* BEGIN Records supplied *

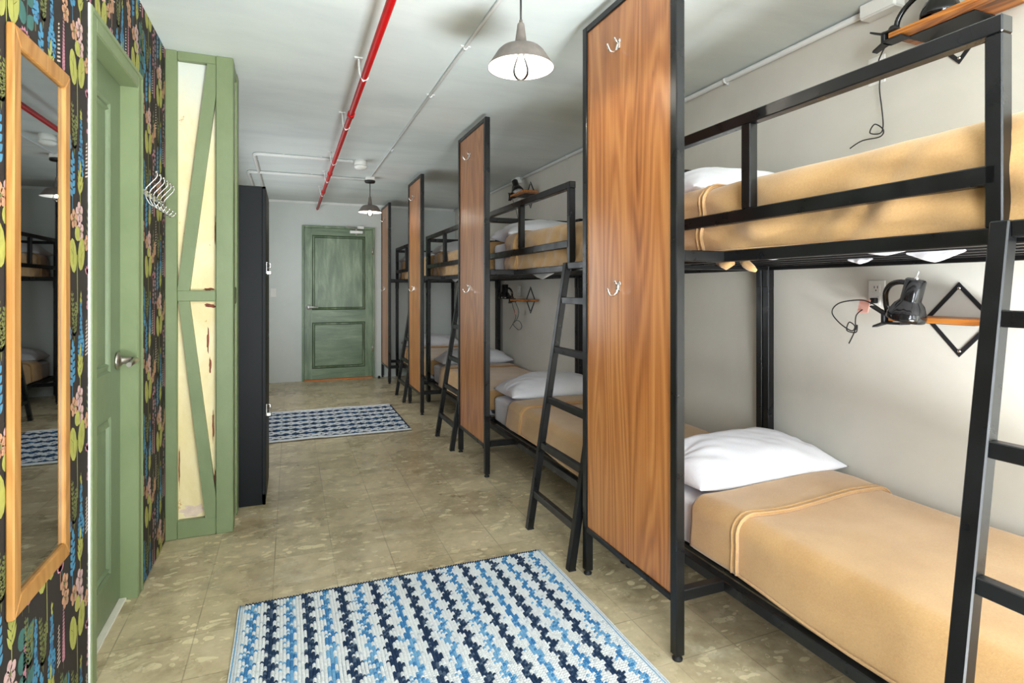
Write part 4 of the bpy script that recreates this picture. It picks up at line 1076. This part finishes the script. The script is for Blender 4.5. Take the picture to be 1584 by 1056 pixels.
reading_lamp(dy, z, S % ('upper', 'third'), [(2.135, 1.432+dy, 2.232), (2.15, 1.46+dy, 2.27), (2.155, 1.45+dy, 2.32), (2.15, 1.43+dy, 2.33)], (2.17, 1.355+dy, 2.245), (-.05, .50, .86),
    [[(2.14, 1.45+dy, 2.20), (2.17, 1.43+dy, 2.10), (2.2, 1.43+dy, 1.98), (2.2, 1.45+dy, 1.90), (2.2, 1.42+dy, 1.87), (2.2, 1.40+dy, 1.92)]], None)

# ------------------------------------------------------------------ light
def area(name, loc, rot, sx, sy, power, color=(1, 1, 1)):
    l = bpy.data.lights.new(name, 'AREA'); l.shape = 'RECTANGLE'; l.size = sx; l.size_y = sy; l.energy = power; l.color = color
    o = bpy.data.objects.new(name, l); col.objects.link(o); o.location = loc; o.rotation_euler = rot; return o
# lamp at the assumed rear window and three added fill lamps
area('assumed_window_daylight', ((WX0+WX1)/2, YR+.03, (WZ0+WZ1)/2), (PI/2, 0, 0), WX1-WX0-.1, WZ1-WZ0-.1, 80, (.92, .98, 1.04))  # area lamp set at the assumed, unseen rear window
area('added_side_fill', (XL+.03, -2.5, 1.3), (0, -PI/2, 0), 1.8, 2.3, 210, (.93, .99, 1.05))  # added lamp at an invented window, brightens bunks and right wall
area('added_far_fill', (XL+.03, 5.9, 1.35), (0, -PI/2, 0), 1.2, 2.7, 23, (.94, .99, 1.03))  # added lamp at an invented window, lifts the far end of the room
area('added_floor_fill', (1.0, -1.0, .03), (PI, 0, 0), 1.05, .9, 370, (.95, 1, 1.04))  # added upward lamp, in place of an assumed sun patch behind the camera
w = bpy.data.worlds.new('World'); scene.world = w; w.use_nodes = True
w.node_tree.nodes['Background'].inputs[0].default_value = (.8, .88, 1, 1); w.node_tree.nodes['Background'].inputs[1].default_value = .6

# ------------------------------------------------------------------ camera
cam = bpy.data.cameras.new('camera'); cam.sensor_width = 36; cam.lens = 860/1584*36; cam.shift_y = -(528-447)/1584; cam.clip_start = .02
co = bpy.data.objects.new('camera', cam); col.objects.link(co); co.location = (0, 0, 1.25)
co.rotation_euler = (PI/2, 0, -math.atan((792-450)/860)); scene.camera = co
scene.view_settings.view_transform = 'Standard'; scene.view_settings.look = 'None'; scene.view_settings.gamma = 1; scene.view_settings.exposure = .2
scene.cycles.diffuse_bounces = 8; scene.cycles.max_bounces = 16
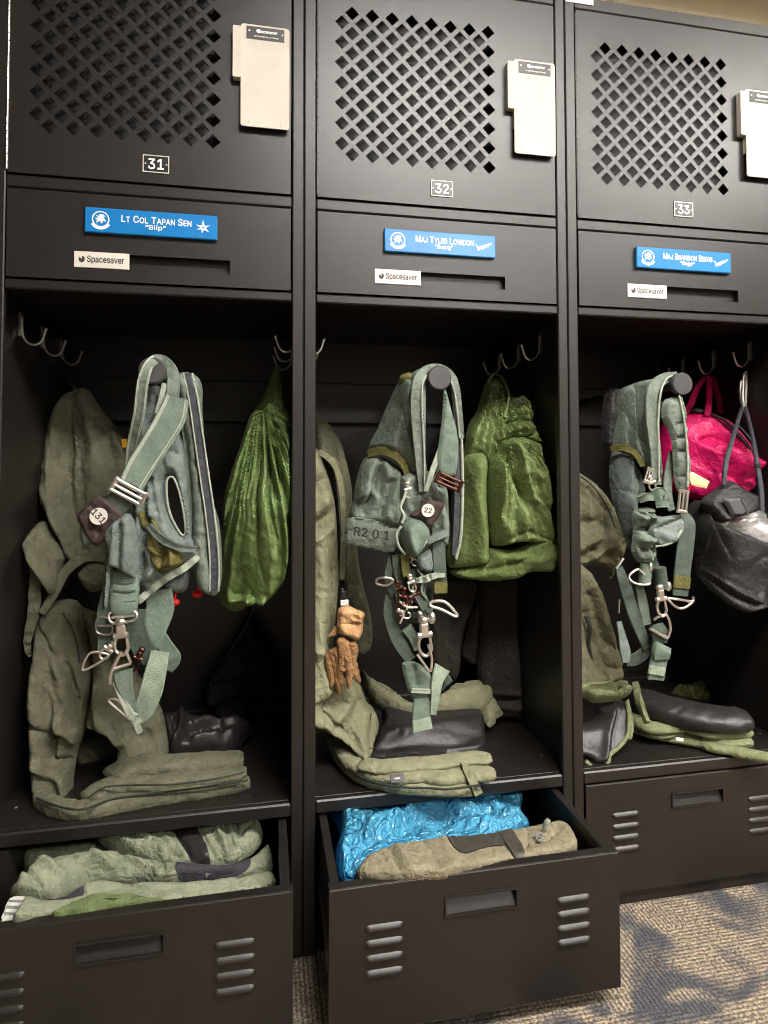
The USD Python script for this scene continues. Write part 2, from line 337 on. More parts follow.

* END Records supplied *

Aim of the exercise:
Take the listing and print it again exactly, but without any pictures.

Reply to the task:
Write part 4 of the bpy script that recreates this picture. It picks up at line 1076. This part finishes the script. The script is for Blender 4.5. Take the picture to be 1584 by 1056 pixels.
reading_lamp(dy, z, S % ('upper', 'third'), [(2.135, 1.432+dy, 2.232), (2.15, 1.46+dy, 2.27), (2.155, 1.45+dy, 2.32), (2.15, 1.43+dy, 2.33)], (2.17, 1.355+dy, 2.245), (-.05, .50, .86),
    [[(2.14, 1.45+dy, 2.20), (2.17, 1.43+dy, 2.10), (2.2, 1.43+dy, 1.98), (2.2, 1.45+dy, 1.90), (2.2, 1.42+dy, 1.87), (2.2, 1.40+dy, 1.92)]], None)

# ------------------------------------------------------------------ light
def area(name, loc, rot, sx, sy, power, color=(1, 1, 1)):
    l = bpy.data.lights.new(name, 'AREA'); l.shape = 'RECTANGLE'; l.size = sx; l.size_y = sy; l.energy = power; l.color = color
    o = bpy.data.objects.new(name, l); col.objects.link(o); o.location = loc; o.rotation_euler = rot; return o
# lamp at the assumed rear window and three added fill lamps
area('assumed_window_daylight', ((WX0+WX1)/2, YR+.03, (WZ0+WZ1)/2), (PI/2, 0, 0), WX1-WX0-.1, WZ1-WZ0-.1, 80, (.92, .98, 1.04))  # area lamp set at the assumed, unseen rear window
area('added_side_fill', (XL+.03, -2.5, 1.3), (0, -PI/2, 0), 1.8, 2.3, 210, (.93, .99, 1.05))  # added lamp at an invented window, brightens bunks and right wall
area('added_far_fill', (XL+.03, 5.9, 1.35), (0, -PI/2, 0), 1.2, 2.7, 23, (.94, .99, 1.03))  # added lamp at an invented window, lifts the far end of the room
area('added_floor_fill', (1.0, -1.0, .03), (PI, 0, 0), 1.05, .9, 370, (.95, 1, 1.04))  # added upward lamp, in place of an assumed sun patch behind the camera
w = bpy.data.worlds.new('World'); scene.world = w; w.use_nodes = True
w.node_tree.nodes['Background'].inputs[0].default_value = (.8, .88, 1, 1); w.node_tree.nodes['Background'].inputs[1].default_value = .6

# ------------------------------------------------------------------ camera
cam = bpy.data.cameras.new('camera'); cam.sensor_width = 36; cam.lens = 860/1584*36; cam.shift_y = -(528-447)/1584; cam.clip_start = .02
co = bpy.data.objects.new('camera', cam); col.objects.link(co); co.location = (0, 0, 1.25)
co.rotation_euler = (PI/2, 0, -math.atan((792-450)/860)); scene.camera = co
scene.view_settings.view_transform = 'Standard'; scene.view_settings.look = 'None'; scene.view_settings.gamma = 1; scene.view_settings.exposure = .2
scene.cycles.diffuse_bounces = 8; scene.cycles.max_bounces = 16
The USD Python script for this scene continues. Write part 2, from line 337 on. More parts follow.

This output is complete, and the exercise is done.